What you have to do: Reproduce the listing below without changes, except that pictures are left out.

Dataset excerpt:
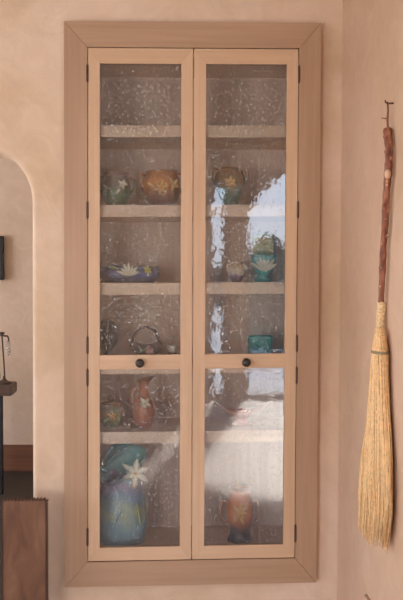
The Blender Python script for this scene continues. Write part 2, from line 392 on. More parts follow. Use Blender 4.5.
def door(xa, xb, gx0, gx1, hinge_x, knob):
    y0, y1 = .0015, .024
    gu0, gu1, gl0, gl1 = .872, 1.9495, .1475, .8185
    a, b = Z0+.0022, Z1-.0022
    bm = bmesh.new()
    prism(bm, [(xa, a), (gx0, gl0), (gx0, gu1), (xa, b)], y0, y1, 0, .001)
    prism(bm, [(xb, a), (xb, b), (gx1, gu1), (gx1, gl0)], y0, y1, 0, .001)
    prism(bm, [(xa+.0003, a), (xb-.0003, a), (gx1, gl0), (gx0, gl0)], y0, y1, 1, .001)
    prism(bm, [(xa+.0003, b), (gx0, gu1), (gx1, gu1), (xb-.0003, b)], y0, y1, 1, .001)
    prism(bm, [(gx0, gl1), (gx1, gl1), (gx1, gu0), (gx0, gu0)], y0, y1, 1, .001)
    d = cpart('door', bm, [M_DRV, M_DRH])
    for z0, z1 in ((gl0, gl1), (gu0, gu1)):
        bm = bmesh.new(); box(bm, gx0-.0005, gx1+.0005, .010, .014, z0-.0005, z1+.0005); drops(bm, gx0, gx1, z0, z1); p = cpart('glass_pane', bm, [M_GLASS, M_DROP], d)
        p['label'] = 'rain-textured clear glass pane'
    # bronze butt hinges: a ball-tipped knuckle in the gap
    for z0, z1 in ((1.882, 1.943), (1.381, 1.441), (.880, .941), (.759, .820), (.158, .222)):
        bm = bmesh.new()
        pr = [(0, z0-.004), (.0025, z0-.003), (.002, z0), (.0042, z0+.001)]+[(.0042, z0+(z1-z0)*q) for q in (.25, .5, .75)]+[(.0042, z1-.001), (.002, z1), (.0025, z1+.003), (0, z1+.004)]
        rings = [[bm.verts.new((hinge_x+max(r, .0003)*math.cos(k*PI/5), .0005+max(r, .0003)*math.sin(k*PI/5), z)) for k in range(10)] for r, z in pr]
        for p, q in zip(rings, rings[1:]):
            for k in range(10): bm.faces.new((p[k], p[(k+1) % 10], q[(k+1) % 10], q[k]))
        h = cpart('hinge', bm, M_HINGE, d); h['label'] = 'dark bronze hinge knuckle'
    bm = bmesh.new(); c = knob
    pr = [(.0065, .002), (.0065, -.004), (.0055, -.008), (.011, -.012), (.0155, -.0175), (.0165, -.021), (.0145, -.025), (.009, -.0275), (.0005, -.0285)]
    pr = smooth_profile([(r, y) for r, y in pr], 3)
    rings = [[bm.verts.new((c[0]+max(r, .0004)*math.cos(k*PI/12), y, c[1]+max(r, .0004)*math.sin(k*PI/12))) for k in range(24)] for r, y in pr]
    for p, q in zip(rings, rings[1:]):
        for k in range(24): bm.faces.new((p[k], p[(k+1) % 24], q[(k+1) % 24], q[k]))
    bm.faces.new(rings[-1])
    k_ = cpart('knob', bm, M_BRONZE, d, True); k_['label'] = 'round dark bronze knob'
    return d
door(X0+.0022, .4750, .1315, .4315, X0-.0005, (.281, .843))
door(.4778, X1-.0022, .5235, .8235, X1+.0005, (at(246, 362, 0).x, at(246, 362, 0).z-.002))

# ------------------------------------------------------------------ pottery
def spot(px, Y, shelf):
    x = at(px, 280, Y).x; z = (SHELF[shelf] if shelf < 5 else IZ0)+sz(x)
    return Vector((x, Y, z+.0006))
def mpp(Y): return (Y-CAM.y)/F
def h_to(py, px, Y, base): return at(px, py, Y).z-base.z
WHITE = glaze('cream_petals', [(0, (.62, .56, .40)), (1, (.85, .82, .68))], .15, rough=.4)
YEL = plain('yellow_flower_centre', (.75, .36, .06), .5)
LEAF = plain('green_glaze_leaf', (.12, .22, .09), .45)
def flower(parent, c, L, n, w, mat=WHITE, a0=PI/2, spread=2*PI, core=None, name='flower'):
    bm = bmesh.new()
    for k in range(n):
        a = a0+(spread*k/n if spread > 6 else (-spread/2+spread*k/(n-1)))
        petal(bm, (c[0], c[1], c[2]), a, L*(1+.12*math.sin(k*2.3)), w)
    f = mesh_obj(name, bm, mat, parent, True)
    if core:
        bm = bmesh.new(); blob(bm, (c[0], c[1]-.005, c[2]), core, core*.6, core); mesh_obj('flower_centre', bm, YEL, f, True)
    return f
def leaf(parent, c, ang, L, w, mat=LEAF):
    bm = bmesh.new(); petal(bm, c, ang, L, w); return mesh_obj('leaf', bm, mat, parent, True)
def handle(parent, pts, r, mat, flat=1):
    bm = bmesh.new(); tube(bm, spline(pts, 5), r, 8, flat); return mesh_obj('handle', bm, mat, parent, True)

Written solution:
The Blender Python script for this scene continues. Write part 2, from line 392 on. More parts follow. Use Blender 4.5.
def door(xa, xb, gx0, gx1, hinge_x, knob):
    y0, y1 = .0015, .024
    gu0, gu1, gl0, gl1 = .872, 1.9495, .1475, .8185
    a, b = Z0+.0022, Z1-.0022
    bm = bmesh.new()
    prism(bm, [(xa, a), (gx0, gl0), (gx0, gu1), (xa, b)], y0, y1, 0, .001)
    prism(bm, [(xb, a), (xb, b), (gx1, gu1), (gx1, gl0)], y0, y1, 0, .001)
    prism(bm, [(xa+.0003, a), (xb-.0003, a), (gx1, gl0), (gx0, gl0)], y0, y1, 1, .001)
    prism(bm, [(xa+.0003, b), (gx0, gu1), (gx1, gu1), (xb-.0003, b)], y0, y1, 1, .001)
    prism(bm, [(gx0, gl1), (gx1, gl1), (gx1, gu0), (gx0, gu0)], y0, y1, 1, .001)
    d = cpart('door', bm, [M_DRV, M_DRH])
    for z0, z1 in ((gl0, gl1), (gu0, gu1)):
        bm = bmesh.new(); box(bm, gx0-.0005, gx1+.0005, .010, .014, z0-.0005, z1+.0005); drops(bm, gx0, gx1, z0, z1); p = cpart('glass_pane', bm, [M_GLASS, M_DROP], d)
        p['label'] = 'rain-textured clear glass pane'
    # bronze butt hinges: a ball-tipped knuckle in the gap
    for z0, z1 in ((1.882, 1.943), (1.381, 1.441), (.880, .941), (.759, .820), (.158, .222)):
        bm = bmesh.new()
        pr = [(0, z0-.004), (.0025, z0-.003), (.002, z0), (.0042, z0+.001)]+[(.0042, z0+(z1-z0)*q) for q in (.25, .5, .75)]+[(.0042, z1-.001), (.002, z1), (.0025, z1+.003), (0, z1+.004)]
        rings = [[bm.verts.new((hinge_x+max(r, .0003)*math.cos(k*PI/5), .0005+max(r, .0003)*math.sin(k*PI/5), z)) for k in range(10)] for r, z in pr]
        for p, q in zip(rings, rings[1:]):
            for k in range(10): bm.faces.new((p[k], p[(k+1) % 10], q[(k+1) % 10], q[k]))
        h = cpart('hinge', bm, M_HINGE, d); h['label'] = 'dark bronze hinge knuckle'
    bm = bmesh.new(); c = knob
    pr = [(.0065, .002), (.0065, -.004), (.0055, -.008), (.011, -.012), (.0155, -.0175), (.0165, -.021), (.0145, -.025), (.009, -.0275), (.0005, -.0285)]
    pr = smooth_profile([(r, y) for r, y in pr], 3)
    rings = [[bm.verts.new((c[0]+max(r, .0004)*math.cos(k*PI/12), y, c[1]+max(r, .0004)*math.sin(k*PI/12))) for k in range(24)] for r, y in pr]
    for p, q in zip(rings, rings[1:]):
        for k in range(24): bm.faces.new((p[k], p[(k+1) % 24], q[(k+1) % 24], q[k]))
    bm.faces.new(rings[-1])
    k_ = cpart('knob', bm, M_BRONZE, d, True); k_['label'] = 'round dark bronze knob'
    return d
door(X0+.0022, .4750, .1315, .4315, X0-.0005, (.281, .843))
door(.4778, X1-.0022, .5235, .8235, X1+.0005, (at(246, 362, 0).x, at(246, 362, 0).z-.002))

# ------------------------------------------------------------------ pottery
def spot(px, Y, shelf):
    x = at(px, 280, Y).x; z = (SHELF[shelf] if shelf < 5 else IZ0)+sz(x)
    return Vector((x, Y, z+.0006))
def mpp(Y): return (Y-CAM.y)/F
def h_to(py, px, Y, base): return at(px, py, Y).z-base.z
WHITE = glaze('cream_petals', [(0, (.62, .56, .40)), (1, (.85, .82, .68))], .15, rough=.4)
YEL = plain('yellow_flower_centre', (.75, .36, .06), .5)
LEAF = plain('green_glaze_leaf', (.12, .22, .09), .45)
def flower(parent, c, L, n, w, mat=WHITE, a0=PI/2, spread=2*PI, core=None, name='flower'):
    bm = bmesh.new()
    for k in range(n):
        a = a0+(spread*k/n if spread > 6 else (-spread/2+spread*k/(n-1)))
        petal(bm, (c[0], c[1], c[2]), a, L*(1+.12*math.sin(k*2.3)), w)
    f = mesh_obj(name, bm, mat, parent, True)
    if core:
        bm = bmesh.new(); blob(bm, (c[0], c[1]-.005, c[2]), core, core*.6, core); mesh_obj('flower_centre', bm, YEL, f, True)
    return f
def leaf(parent, c, ang, L, w, mat=LEAF):
    bm = bmesh.new(); petal(bm, c, ang, L, w); return mesh_obj('leaf', bm, mat, parent, True)
def handle(parent, pts, r, mat, flat=1):
    bm = bmesh.new(); tube(bm, spline(pts, 5), r, 8, flat); return mesh_obj('handle', bm, mat, parent, True)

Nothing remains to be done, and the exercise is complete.